«Non sapevamo neppure se ce ne sarebbero state altre». Schietto il commento come sua abitudine, le «altre» hanno fatto annuale comparsa da quel 1990 della prima edizione, lui Marino Marini, tra i fondatori di Slow Food nonché ideatore di una guida – Osterie d’Italia – capace in questo trentennio di ritagliarsi un preciso spazio nella pletora di pubblicazioni dedicate alla ristorazione. In fondo l’idea era questa: realizzare qualcosa d’inedito, almeno a livello nazionale, capace di dare il via a una sorta di censimento delle ancora restanti osterie, di quelle buone s’intende, in grado di regalare emozioni a un giusto prezzo, intrattenere gli ospiti, ergersi a baluardo delle cucine locali, dei prodotti coltivati, realizzati, negl’immediati dintorni, conoscerli, saperli spiegare, magari fornire l’indirizzo, dare un volto a chi quei prodotti li fa… Il km 0, grazie al Cielo, ancora di là da venire.

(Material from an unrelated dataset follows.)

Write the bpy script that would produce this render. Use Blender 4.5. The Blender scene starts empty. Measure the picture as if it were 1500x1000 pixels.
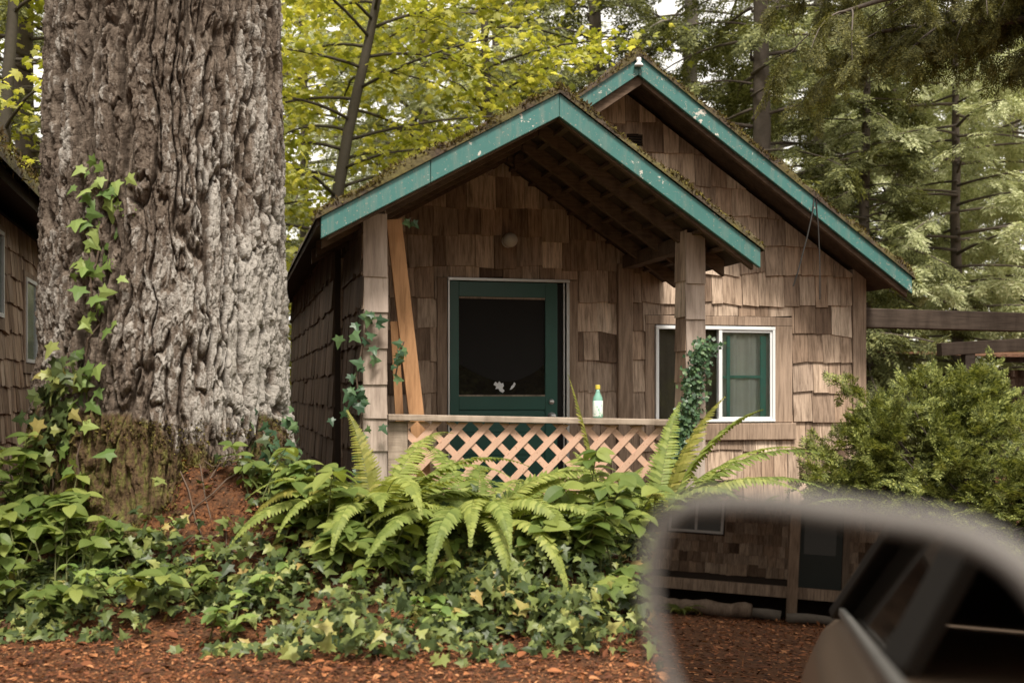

La formula funzionò, non poche le innovazioni al suo interno, raccolse al suo esordio 800 osterie e di anno in anno le prefazioni segnarono la loro evoluzione, provarono a definirne i concetti base. In Lombardia, al suo trentennale, è stata da poco dedicata una cena conviviale in uno dei luoghi icona delle Osterie bresciane, accanto, così diverse, alla Villetta di Palazzolo. Il locale è La Madia di Brione, dove Michele Valotti e la sua brigata propongono una cucina felicemente diversa, fatta di tecnica e cuore, di piccole produzioni, di erbe spontanee, di contaminazioni senza frontiere, di sperimentazione.
A tenerle compagnia altri luoghi di grande fascino, e qui, perdonatemi, quasi impossibile non citare in aperto contrasto i non-luoghi (Non-lieux) di Marc Augé, antropologo francese autore di Nonluoghi. Introduzione a una antropologia della surmodernità, tradotto in italiano nel 1996, definiti come «aree in cui gli individui si incrociano senza entrare in relazione gli uni con gli altri»: «(autostrade … aeroporti), … mezzi di trasporto, … centri commerciali, … outlet, … sale d’aspetto, … ascensori». Nonché, per avvicinarci maggiormente al cibo, quelli di George Ritzer: «catene di supermercati, negozi in franchising, (fast food…) esempi di non-luoghi in cui non-persone offrono non-cose e non-servizi.» come denuncia nel suo La globalizzazione del nulla.
Da Sapì di Esine, Caffè La Crepa di Isola Dovarese, Trattoria Visconti di Ambivere, sono state le osterie/trattorie che hanno con La Madia costruito un menu sul quale tessere la trama delle parole, dei sorrisi, della convivialità, dimensione trasversale di ogni Osteria degna di questo nome, luogo che si frequenta per il cibo e per l’atmosfera, perché ogni piatto ben realizzato racconta storie di uomini, di territori, di prodotti. Lo hanno ribadito i vari cuochi (che bella questa parola), i vitivinicoltori presenti, Silvia Tropea Montagnosi, responsabile Lombardia della guida, ed Eugenio Signoroni, coordinatore nazionale della stessa.
Lascio alla vostra fantasia, e alla vostra sensibilità, intuire quanto di buono ci fosse in quei piatti, in quei vini, per concludere con una riflessione: certo, le Osterie d’Italia non hanno certo la capacità d’influenzare in modo così netto ed indiscutibile le sorti di un ristorante come accade per la celeberrima «Rossa», non sono nemmeno oggetto di roventi contestazioni e scambio di battute come accade a quelle dell’Espresso e del Gambero Rosso, per rimanere alle più conosciute, ma, che io sappia, non hanno mai portato lutti o drammi, gettato nello sconforto o creato insanabili inimicizie… Certo, essere presenti in quelle pagine fa piacere, magari qualche oste od ostessa ha qualcosa da recriminare… Ma il tutto pare accadere in un’altra dimensione, più pacata, più terrena, più «a misura d’uomo», anzi di «oste».
Ma come, diranno alcuni, nessun elenco? Niente «Le migliori osterie della provincia bresciana» o «Le chiocciole vanno lente ma sicure»? No, ci sono quasi infiniti posti dove trovare siffatti post o articoli. Per soddisfare le proprie, giuste, voglie, un suggerimento: acquistate una copia delle Osterie d’Italia, possibilmente in una libreria tradizionale, scambiando magari due parole con chi ve la porgerà… Perché i libri, le guide, questa in particolare, sono fatte di persone, donne e uomini come voi, come gli osti e le ostesse.